Und hier kommt der entscheidende Punkt: Alle Parteien, die seit 1961 – also innerhalb der vergangenen 60 Jahre - in den Bundestag gewählt wurden, sind auch heute dort noch vertreten. Und wurden nicht ein einziges Mal hinausgewählt, mit zwei Ausnahmen: 1990 „erwischte“ es die Grünen, 2013 die FDP (beide scheiterten mit jeweils 4,8 Prozent an der 5-Prozent-Hürde). Die Apokalyptiker qualifizierten damals die zwei Verlierer-Parteien jeweils als gesellschaftlich und politisch nicht mehr relevant und dem Untergang geweiht ab – und irrten sich gewaltig: Bei der heutigen Bundestagwahl werden beide Parteien mit ziemlicher Sicherheit ein Ergebnis im zweistelligen Bereich erringen und verfügen damit über gute Chancen, an der nächsten Regierungskoalition beteiligt zu sein, wobei der grünen Kandidatin Anna-Lena Baerbock vor ein paar Monaten sogar noch gute Chancen eingeräumt wurden, ins Kanzleramt einzuziehen (was sie nicht schaffen wird, aber 2025 dürften die Grünen einen erneuten Anlauf nehmen, dann wahrscheinlich mit Robert Habeck).

Fazit: Die bei einer Wahlniederlage angeblich drohende Implosion der CDU entpuppt sich als journalistische Sensationshascherei (bei der in einigen Fällen auch der Wunsch Vater des Gedankens sein dürfte).

Was natürlich nicht heißt, dass es keine Veränderungen im Parteiensystem geben wird.
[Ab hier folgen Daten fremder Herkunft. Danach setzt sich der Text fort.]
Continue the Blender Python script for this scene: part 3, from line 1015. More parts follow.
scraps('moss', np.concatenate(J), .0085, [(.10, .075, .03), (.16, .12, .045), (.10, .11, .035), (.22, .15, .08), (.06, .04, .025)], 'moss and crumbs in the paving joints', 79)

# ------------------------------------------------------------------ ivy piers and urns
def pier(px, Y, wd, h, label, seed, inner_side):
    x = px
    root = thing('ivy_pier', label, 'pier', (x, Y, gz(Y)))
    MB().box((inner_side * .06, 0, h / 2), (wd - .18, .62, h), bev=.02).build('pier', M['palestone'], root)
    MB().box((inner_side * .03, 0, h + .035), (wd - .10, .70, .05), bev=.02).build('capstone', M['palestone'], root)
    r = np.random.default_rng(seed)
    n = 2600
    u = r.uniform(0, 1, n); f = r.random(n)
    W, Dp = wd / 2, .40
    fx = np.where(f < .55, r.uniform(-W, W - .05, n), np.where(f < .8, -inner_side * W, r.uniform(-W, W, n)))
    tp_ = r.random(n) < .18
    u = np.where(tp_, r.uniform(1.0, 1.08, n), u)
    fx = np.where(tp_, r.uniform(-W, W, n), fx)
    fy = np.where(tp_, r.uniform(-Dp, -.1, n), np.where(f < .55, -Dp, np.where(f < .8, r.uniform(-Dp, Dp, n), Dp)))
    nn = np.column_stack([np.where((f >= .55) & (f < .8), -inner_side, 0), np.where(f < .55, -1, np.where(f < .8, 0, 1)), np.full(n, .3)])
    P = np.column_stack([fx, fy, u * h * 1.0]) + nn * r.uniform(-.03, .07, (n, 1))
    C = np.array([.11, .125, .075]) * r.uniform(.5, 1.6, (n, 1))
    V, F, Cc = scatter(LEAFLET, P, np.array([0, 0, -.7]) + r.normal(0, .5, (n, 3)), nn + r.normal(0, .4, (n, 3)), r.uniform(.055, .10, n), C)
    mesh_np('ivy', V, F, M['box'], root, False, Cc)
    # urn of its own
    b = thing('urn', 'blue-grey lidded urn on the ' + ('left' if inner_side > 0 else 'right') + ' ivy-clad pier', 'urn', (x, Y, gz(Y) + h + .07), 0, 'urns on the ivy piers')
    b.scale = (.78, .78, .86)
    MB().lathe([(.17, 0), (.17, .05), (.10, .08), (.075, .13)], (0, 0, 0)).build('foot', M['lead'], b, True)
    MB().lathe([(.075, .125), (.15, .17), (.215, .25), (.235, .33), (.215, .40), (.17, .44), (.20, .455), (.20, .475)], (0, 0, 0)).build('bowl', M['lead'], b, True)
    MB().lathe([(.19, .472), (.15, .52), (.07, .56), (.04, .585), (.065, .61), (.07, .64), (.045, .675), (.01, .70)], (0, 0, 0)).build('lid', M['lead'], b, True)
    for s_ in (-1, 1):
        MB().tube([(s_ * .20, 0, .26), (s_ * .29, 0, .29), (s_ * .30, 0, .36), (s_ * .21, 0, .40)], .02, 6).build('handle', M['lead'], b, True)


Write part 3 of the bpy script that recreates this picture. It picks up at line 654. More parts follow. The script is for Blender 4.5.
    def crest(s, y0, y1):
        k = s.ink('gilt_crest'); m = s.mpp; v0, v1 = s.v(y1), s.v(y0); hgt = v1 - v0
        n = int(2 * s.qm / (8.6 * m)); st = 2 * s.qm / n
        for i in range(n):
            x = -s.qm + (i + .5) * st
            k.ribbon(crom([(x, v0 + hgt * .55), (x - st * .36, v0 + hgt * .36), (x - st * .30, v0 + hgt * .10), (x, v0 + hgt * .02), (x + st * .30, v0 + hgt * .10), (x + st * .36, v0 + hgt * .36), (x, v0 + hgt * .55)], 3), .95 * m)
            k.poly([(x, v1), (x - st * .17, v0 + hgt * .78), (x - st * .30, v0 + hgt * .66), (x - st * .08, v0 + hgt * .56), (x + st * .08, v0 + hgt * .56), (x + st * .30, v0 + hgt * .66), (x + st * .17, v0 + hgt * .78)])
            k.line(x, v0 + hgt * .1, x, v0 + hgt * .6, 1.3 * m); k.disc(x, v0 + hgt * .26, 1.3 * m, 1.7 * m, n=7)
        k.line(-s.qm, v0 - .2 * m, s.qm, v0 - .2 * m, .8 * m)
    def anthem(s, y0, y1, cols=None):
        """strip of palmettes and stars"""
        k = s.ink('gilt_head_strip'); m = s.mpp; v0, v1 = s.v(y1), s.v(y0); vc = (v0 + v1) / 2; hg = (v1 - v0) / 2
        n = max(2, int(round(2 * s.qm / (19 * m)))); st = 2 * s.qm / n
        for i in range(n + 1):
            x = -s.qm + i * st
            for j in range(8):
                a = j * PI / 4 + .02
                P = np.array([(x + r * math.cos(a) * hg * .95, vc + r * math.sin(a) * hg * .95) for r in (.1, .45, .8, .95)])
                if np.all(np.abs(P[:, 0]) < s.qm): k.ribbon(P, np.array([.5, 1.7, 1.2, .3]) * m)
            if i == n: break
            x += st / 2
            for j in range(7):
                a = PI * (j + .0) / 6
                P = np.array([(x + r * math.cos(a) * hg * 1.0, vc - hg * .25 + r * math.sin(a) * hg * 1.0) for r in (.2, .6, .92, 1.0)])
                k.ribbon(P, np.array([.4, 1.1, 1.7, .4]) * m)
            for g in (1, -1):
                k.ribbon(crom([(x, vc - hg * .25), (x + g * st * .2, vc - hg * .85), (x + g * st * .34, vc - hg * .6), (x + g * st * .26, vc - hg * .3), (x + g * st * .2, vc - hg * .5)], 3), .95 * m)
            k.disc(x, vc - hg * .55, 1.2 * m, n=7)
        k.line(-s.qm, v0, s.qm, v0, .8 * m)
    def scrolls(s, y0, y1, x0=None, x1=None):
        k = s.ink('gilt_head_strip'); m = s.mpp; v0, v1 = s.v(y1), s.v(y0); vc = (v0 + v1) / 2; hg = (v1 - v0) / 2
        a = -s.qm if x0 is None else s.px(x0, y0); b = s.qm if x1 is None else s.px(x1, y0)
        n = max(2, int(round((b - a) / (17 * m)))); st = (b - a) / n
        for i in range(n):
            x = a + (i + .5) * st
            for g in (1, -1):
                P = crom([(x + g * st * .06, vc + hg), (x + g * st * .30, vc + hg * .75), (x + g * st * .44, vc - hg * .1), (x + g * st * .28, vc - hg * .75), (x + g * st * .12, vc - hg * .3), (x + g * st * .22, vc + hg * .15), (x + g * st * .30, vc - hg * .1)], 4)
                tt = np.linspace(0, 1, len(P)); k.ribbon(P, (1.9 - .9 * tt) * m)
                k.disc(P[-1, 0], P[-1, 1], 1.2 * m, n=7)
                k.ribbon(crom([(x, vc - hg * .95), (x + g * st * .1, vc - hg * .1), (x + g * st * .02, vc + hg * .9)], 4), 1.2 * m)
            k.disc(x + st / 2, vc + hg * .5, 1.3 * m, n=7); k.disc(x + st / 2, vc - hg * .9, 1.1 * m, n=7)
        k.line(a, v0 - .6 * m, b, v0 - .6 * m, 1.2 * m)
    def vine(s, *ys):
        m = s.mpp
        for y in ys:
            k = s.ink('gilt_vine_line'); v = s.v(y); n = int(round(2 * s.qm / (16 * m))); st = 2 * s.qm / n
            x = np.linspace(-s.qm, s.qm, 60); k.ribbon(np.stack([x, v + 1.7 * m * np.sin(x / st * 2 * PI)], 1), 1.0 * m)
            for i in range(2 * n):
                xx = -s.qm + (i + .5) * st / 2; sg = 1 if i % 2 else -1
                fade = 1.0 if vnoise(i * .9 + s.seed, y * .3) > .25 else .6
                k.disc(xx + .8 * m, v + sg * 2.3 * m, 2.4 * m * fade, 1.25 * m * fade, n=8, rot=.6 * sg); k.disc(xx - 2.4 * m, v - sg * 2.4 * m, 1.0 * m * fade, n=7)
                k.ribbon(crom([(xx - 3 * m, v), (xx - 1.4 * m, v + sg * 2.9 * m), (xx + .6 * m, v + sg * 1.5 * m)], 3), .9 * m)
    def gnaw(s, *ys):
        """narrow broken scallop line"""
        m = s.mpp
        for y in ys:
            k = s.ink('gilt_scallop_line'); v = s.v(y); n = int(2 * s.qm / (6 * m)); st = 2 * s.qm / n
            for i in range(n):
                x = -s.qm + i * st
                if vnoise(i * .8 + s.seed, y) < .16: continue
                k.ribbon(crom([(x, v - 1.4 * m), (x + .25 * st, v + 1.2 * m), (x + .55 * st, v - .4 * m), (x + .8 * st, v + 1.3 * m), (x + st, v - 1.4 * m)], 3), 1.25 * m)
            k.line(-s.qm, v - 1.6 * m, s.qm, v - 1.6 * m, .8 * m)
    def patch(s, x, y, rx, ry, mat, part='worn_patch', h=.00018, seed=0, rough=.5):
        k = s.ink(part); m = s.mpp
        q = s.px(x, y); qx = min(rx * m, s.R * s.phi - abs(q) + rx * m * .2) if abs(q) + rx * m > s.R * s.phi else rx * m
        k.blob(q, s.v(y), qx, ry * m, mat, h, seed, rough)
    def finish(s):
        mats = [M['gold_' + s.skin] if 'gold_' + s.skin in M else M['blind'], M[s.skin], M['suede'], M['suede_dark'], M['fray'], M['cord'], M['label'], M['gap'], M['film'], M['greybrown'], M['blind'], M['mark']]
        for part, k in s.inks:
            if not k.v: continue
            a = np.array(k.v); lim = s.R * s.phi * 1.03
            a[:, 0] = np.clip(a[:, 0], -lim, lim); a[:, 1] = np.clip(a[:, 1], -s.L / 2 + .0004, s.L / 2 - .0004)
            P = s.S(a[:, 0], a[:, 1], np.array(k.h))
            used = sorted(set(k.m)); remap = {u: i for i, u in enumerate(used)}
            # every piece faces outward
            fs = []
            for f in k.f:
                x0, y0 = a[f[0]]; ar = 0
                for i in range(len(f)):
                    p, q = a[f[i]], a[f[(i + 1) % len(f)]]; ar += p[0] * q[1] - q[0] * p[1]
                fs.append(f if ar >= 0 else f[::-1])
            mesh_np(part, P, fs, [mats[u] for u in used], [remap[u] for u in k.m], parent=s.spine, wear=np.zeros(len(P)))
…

Bei den Christdemokraten dürfte ein Neustart anstehen, wobei ich eine Verschiebung nach rechts prognostiziere. Die „Merkelisierung“ der Partei (Ausstieg aus der Atomkraft, Ende der Wehrpflicht, bedingungslose Grenzöffnung in der Flüchtlingskrise, etc.) dürfte beendet und eine Besinnung auf konservative Werte eingeleitet werden. Das dürfte der AfD Stimmen kosten – aber die Partei ist mittlerweile, vor allem in Ostdeutschland, so fest etabliert, dass sie ein Rutschen unter die 5-Prozent-Marke kaum zu befürchten hat, zumal die Christdemokraten nie wieder zur nationalkonservativen Provenienz eines Alfred Dreggers oder einer Erika Steinbach zurückkehren werden.

Was man erwarten darf, ist – im Einklang mit der Ausdifferenzierung der Gesellschaft - eine weitere Fragmentierung des Parteiensystems. Es ist nicht abwegig, dass sich eine Fraktion von den Grünen abspaltet, die ihren Fokus (fast) ausschließlich aufs Thema „Klima“ richtet (ähnlich wie Ende der 70er Jahre, als die Sorge um die Umwelt zur Gründung der Partei führte). Dies wird umso wahrscheinlicher, wenn die Grünen Teil einer Koalitionsregierung werden und Kompromisse eingehen müssen (die im Falle von Rot-Rot-Grün weniger umfangreich ausfallen würden als bei Schwarz-Gelb-Grün).

Platz im parteipolitischen Spektrum gibt es meiner Ansicht nach auch für eine Partei, die eine Gruppe Wähler vertritt, die sich derzeit von keiner einzigen Partei mehr repräsentiert fühlt. Das wäre eine Partei, die sich wie einst die SPD die soziale Frage auf ihre Fahne geschrieben hat (ohne, wie die Linke, die Systemfrage zu stellen, Diktatoren zu umarmen und sich in Identitätspolitik zu verfangen), die wie (einst) die CDU in Fragen der Außenpolitik und inneren Sicherheit Verantwortung zeigt, und die sich in der gesellschaftspolitischen Sphäre von Vernunft und nicht von Ideologie leiten lässt. SKP, Sozialkonservative Partei, wäre ein passender Name.

Das jedoch ist (noch) Zukunftsmusik. Lassen Sie uns heute auf die Gegenwart schauen. Im Laufe dieses Tages entscheidet sich, wer in den nächsten vier Jahren Deutschland regieren und den Kurs, den unser Land nimmt, entscheidend mitbestimmen wird.